:: Data for the task ::
****************
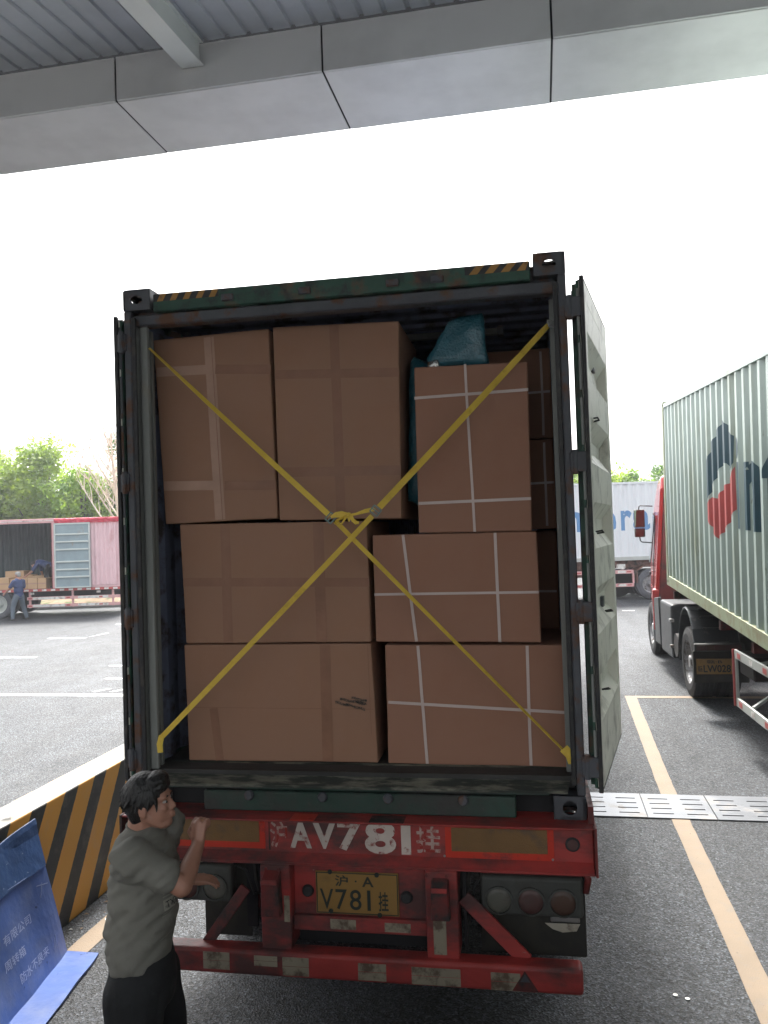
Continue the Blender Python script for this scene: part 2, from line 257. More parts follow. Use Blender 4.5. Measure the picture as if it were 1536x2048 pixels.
****************
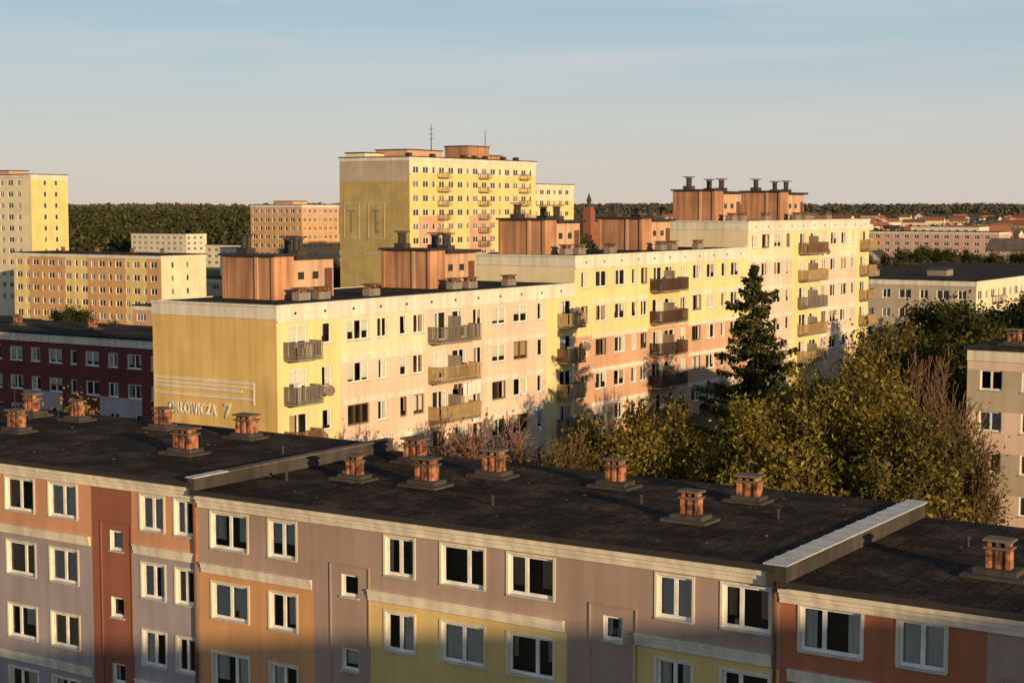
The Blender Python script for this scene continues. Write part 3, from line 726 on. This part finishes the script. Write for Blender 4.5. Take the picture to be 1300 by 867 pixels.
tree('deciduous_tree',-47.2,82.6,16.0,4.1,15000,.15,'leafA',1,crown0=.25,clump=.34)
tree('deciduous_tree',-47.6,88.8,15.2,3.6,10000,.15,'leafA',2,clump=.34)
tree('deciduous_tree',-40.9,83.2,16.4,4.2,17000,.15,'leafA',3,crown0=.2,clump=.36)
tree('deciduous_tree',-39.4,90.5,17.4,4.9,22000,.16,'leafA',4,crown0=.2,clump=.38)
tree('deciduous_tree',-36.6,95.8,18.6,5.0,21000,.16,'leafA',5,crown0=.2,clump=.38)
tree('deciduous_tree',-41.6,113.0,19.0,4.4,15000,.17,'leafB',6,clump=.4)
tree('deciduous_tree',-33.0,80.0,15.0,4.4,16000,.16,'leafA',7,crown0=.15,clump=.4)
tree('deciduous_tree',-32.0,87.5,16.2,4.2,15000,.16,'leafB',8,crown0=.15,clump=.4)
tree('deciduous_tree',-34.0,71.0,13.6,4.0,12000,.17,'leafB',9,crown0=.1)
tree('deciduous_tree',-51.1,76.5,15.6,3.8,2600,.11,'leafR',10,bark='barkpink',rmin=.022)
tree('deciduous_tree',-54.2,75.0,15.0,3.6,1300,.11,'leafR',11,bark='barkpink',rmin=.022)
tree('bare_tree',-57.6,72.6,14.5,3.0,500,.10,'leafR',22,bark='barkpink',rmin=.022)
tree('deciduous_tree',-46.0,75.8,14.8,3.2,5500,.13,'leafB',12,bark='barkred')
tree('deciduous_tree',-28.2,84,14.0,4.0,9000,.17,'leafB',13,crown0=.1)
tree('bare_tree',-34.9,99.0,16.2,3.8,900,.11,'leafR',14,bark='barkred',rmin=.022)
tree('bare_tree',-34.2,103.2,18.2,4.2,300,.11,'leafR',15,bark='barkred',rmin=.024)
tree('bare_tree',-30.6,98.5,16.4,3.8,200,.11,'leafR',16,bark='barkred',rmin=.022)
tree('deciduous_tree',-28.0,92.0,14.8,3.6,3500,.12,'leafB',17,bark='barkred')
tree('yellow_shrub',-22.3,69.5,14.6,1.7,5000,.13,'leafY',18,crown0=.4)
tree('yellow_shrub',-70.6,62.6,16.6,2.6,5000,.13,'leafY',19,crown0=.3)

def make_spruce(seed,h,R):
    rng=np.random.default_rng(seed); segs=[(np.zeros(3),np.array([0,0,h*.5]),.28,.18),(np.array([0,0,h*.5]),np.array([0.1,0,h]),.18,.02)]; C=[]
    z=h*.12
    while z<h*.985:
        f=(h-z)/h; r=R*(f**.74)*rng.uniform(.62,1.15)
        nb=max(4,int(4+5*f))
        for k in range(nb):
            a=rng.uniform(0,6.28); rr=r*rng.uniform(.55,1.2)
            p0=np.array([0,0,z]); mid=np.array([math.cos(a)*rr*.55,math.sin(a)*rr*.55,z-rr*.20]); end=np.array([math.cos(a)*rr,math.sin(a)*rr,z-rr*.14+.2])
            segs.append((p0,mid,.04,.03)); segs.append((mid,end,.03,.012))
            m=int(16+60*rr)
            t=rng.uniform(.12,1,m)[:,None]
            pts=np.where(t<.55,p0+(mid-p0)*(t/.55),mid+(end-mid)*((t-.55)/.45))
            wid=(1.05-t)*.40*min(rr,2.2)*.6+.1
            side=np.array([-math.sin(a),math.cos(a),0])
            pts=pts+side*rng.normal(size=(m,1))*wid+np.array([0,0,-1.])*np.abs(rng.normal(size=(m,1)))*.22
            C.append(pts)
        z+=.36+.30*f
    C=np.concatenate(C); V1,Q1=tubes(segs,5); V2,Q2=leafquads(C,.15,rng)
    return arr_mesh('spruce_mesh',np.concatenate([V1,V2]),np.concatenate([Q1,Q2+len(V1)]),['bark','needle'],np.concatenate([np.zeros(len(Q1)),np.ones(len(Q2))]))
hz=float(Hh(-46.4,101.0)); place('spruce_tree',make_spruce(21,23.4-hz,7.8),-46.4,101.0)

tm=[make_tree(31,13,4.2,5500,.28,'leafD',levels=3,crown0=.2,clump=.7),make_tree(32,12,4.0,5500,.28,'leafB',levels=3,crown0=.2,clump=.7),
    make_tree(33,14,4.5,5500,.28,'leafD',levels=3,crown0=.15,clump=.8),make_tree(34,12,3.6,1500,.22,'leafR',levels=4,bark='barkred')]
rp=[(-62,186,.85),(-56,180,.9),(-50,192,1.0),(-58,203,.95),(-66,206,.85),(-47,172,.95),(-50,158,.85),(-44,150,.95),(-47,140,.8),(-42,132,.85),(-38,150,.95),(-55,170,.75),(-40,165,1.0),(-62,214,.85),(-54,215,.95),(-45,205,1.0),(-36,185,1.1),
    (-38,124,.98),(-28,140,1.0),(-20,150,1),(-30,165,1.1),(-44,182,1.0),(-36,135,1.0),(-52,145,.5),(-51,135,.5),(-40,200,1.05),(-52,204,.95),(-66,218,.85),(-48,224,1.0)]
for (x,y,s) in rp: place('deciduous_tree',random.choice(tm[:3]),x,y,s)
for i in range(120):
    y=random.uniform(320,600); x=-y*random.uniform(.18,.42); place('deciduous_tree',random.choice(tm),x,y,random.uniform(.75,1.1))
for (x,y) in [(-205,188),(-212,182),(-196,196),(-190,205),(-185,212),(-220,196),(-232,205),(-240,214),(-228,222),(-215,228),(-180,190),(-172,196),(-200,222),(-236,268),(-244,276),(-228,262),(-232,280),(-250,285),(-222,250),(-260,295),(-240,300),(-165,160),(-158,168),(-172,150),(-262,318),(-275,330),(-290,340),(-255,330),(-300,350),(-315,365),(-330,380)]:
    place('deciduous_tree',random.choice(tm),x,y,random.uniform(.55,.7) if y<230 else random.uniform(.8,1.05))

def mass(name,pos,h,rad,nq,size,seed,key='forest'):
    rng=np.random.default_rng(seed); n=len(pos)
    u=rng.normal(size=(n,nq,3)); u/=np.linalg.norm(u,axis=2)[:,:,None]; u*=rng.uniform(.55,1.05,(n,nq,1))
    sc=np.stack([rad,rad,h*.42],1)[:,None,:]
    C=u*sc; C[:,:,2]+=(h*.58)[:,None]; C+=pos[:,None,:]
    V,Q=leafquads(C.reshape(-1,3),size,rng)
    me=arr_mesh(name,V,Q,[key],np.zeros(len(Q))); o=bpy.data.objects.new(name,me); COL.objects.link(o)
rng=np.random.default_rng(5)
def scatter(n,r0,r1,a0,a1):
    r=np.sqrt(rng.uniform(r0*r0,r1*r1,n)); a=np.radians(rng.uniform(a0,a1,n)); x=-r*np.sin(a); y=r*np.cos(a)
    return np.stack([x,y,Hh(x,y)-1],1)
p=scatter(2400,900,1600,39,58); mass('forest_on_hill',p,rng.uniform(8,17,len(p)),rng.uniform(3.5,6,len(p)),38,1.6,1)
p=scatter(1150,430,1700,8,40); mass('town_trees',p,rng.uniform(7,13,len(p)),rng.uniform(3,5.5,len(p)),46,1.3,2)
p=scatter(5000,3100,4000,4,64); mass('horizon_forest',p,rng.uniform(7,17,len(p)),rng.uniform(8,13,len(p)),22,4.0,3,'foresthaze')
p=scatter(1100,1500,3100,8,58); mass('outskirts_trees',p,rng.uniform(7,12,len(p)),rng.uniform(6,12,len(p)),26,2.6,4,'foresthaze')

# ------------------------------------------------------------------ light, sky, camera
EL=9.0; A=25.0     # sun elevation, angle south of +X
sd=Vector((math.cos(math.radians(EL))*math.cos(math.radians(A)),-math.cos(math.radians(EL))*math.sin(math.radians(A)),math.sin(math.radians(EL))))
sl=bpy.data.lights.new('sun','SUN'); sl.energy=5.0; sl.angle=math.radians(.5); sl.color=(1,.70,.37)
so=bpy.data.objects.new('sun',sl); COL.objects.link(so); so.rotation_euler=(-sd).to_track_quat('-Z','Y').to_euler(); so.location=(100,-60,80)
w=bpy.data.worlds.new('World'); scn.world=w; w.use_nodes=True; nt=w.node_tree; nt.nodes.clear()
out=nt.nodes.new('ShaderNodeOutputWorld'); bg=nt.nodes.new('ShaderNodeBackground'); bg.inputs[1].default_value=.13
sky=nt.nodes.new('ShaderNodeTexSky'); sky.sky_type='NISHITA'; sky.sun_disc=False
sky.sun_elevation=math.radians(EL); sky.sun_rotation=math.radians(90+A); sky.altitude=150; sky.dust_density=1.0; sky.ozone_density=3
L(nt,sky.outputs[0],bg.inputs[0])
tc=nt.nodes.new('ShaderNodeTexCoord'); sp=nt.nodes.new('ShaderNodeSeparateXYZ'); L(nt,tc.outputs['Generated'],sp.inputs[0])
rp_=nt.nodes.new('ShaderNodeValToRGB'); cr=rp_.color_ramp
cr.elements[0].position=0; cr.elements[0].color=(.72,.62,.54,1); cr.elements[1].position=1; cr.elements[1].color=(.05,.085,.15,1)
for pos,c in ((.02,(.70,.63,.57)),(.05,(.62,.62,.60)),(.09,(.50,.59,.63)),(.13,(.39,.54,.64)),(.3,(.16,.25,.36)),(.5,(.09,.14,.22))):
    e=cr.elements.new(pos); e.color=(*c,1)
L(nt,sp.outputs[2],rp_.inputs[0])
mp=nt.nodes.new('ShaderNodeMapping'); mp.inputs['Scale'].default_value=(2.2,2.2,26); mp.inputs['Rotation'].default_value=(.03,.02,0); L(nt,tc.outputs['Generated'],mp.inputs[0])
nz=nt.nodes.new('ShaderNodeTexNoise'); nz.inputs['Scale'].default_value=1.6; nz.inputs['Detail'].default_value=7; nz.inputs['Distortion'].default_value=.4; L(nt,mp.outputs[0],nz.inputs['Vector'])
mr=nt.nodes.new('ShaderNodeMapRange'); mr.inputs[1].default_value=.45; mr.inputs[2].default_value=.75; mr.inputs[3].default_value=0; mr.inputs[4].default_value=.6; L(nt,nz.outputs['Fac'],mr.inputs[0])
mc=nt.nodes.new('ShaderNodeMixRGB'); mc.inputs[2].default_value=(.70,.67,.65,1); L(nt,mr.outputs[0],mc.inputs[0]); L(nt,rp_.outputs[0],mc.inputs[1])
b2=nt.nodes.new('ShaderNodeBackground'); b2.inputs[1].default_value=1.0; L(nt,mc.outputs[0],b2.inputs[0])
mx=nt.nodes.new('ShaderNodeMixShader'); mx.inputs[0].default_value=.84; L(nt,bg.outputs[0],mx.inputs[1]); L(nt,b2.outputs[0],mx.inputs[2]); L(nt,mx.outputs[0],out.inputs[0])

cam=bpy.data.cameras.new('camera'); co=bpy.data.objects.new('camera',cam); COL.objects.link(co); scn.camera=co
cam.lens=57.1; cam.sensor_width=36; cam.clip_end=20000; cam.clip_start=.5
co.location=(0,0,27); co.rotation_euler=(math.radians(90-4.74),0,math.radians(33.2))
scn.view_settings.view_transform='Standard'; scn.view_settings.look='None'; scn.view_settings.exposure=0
****************
:: Instructions for the task ::
Show the lines where the word "scatter" appears in the entries.

:: Exercise solution ::
def scatter(n,r0,r1,a0,a1):
p=scatter(2400,900,1600,39,58); mass('forest_on_hill',p,rng.uniform(8,17,len(p)),rng.uniform(3.5,6,len(p)),38,1.6,1)
p=scatter(1150,430,1700,8,40); mass('town_trees',p,rng.uniform(7,13,len(p)),rng.uniform(3,5.5,len(p)),46,1.3,2)
p=scatter(5000,3100,4000,4,64); mass('horizon_forest',p,rng.uniform(7,17,len(p)),rng.uniform(8,13,len(p)),22,4.0,3,'foresthaze')
p=scatter(1100,1500,3100,8,58); mass('outskirts_trees',p,rng.uniform(7,12,len(p)),rng.uniform(6,12,len(p)),26,2.6,4,'foresthaze')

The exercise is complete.